A contact centre that efficiently offers customers technical support and sales assistance whilst also gathering data on customer needs is every organisation’s goal. Improving operations in a contact centre or customer support team is an ongoing endeavour for many firms. To do this, it’s important to know where to start.
First, we need to define the priority objectives, this might be to improve efficiency, sales, or customer experience. Objectives will normally come from your strategy and operating environment.
Once we have the objectives, we need to decide on the metrics we are going to use to measure whether the organisation is going in the right direction. A sensible organisation is usually tracking a lot of metrics to understand what is going on.
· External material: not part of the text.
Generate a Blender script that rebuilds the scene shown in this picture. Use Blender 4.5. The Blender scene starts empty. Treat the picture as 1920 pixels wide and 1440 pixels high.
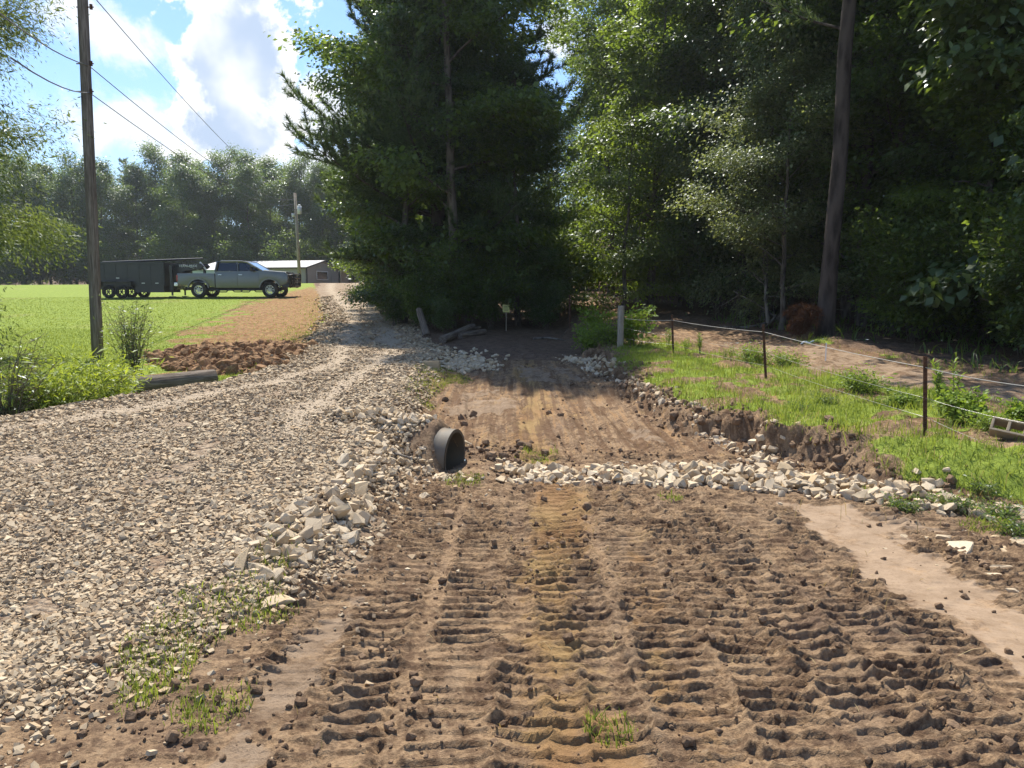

In practice, almost every team should have some metrics that focus on efficiency, such as shrinkage or occupancy, and some that focus on the customer, such as CSAT, first time resolution, or wait times. Sales teams will also have more commercial metrics such as volume.
Once we have the right metrics, we can then put a target on them, perhaps as a KPI with rewards or incentives for teams and people that meet them. Be careful with targets, however. If we have a handling time target, the calls might be rushed and customers might end up calling back resulting in efficiency going in the wrong direction.
By deciding on the strategy, we get alignment, ensuring that everyone is pulling in the right direction. These metrics should be shared and discussed regularly at every level of the team.
By listening to and engaging frontline agents, organisations can understand what is going wrong with a product or service. Contact centre staff spend all day talking to customers and they can provide an unparalleled, early insight into how things are working and how customers are engaging with your products. You can’t put a price on having a customer’s personal view of your business, so use it.
Frontline workers are also the voice and image of your organisation and provide your organisation’s human touchpoint. If you don’t get this right, customer experience and the view of your organisation will be poor. If a customer has to wait 45 minutes on the phone before they get through to an agent whose knowledge is patchy, the customer will leave the call with a bad impression. By ensuring agents are engaged and well trained, customer satisfaction will be high.
For agents to do their job well, they need access to technology and processes that work across all channels. You can have the most appropriate set of objectives, the right performance data, and engaged agents, but if agents don’t have a decent system, if they can’t record data or interact with one another, or if the downstream processes aren’t working, they will never do well.
Therefore, having a clean case history giving details of previous conversations will set agents off on the right foot. In addition to this, by ensuring your organisation has response times in other channels such as email, and having a good set of FAQs will all assist frontline agents when handling calls with your valued customers.
There is rarely a quick fix when trying to improve operations within a contact centre. Choosing the right objectives when trying to improve operations is the first step, followed by getting the right metrics in place to measure and track what is going on. Frontline workers are gathering useful information about your business every day, so make sure they have the technology and processes in place so that they can do their job well.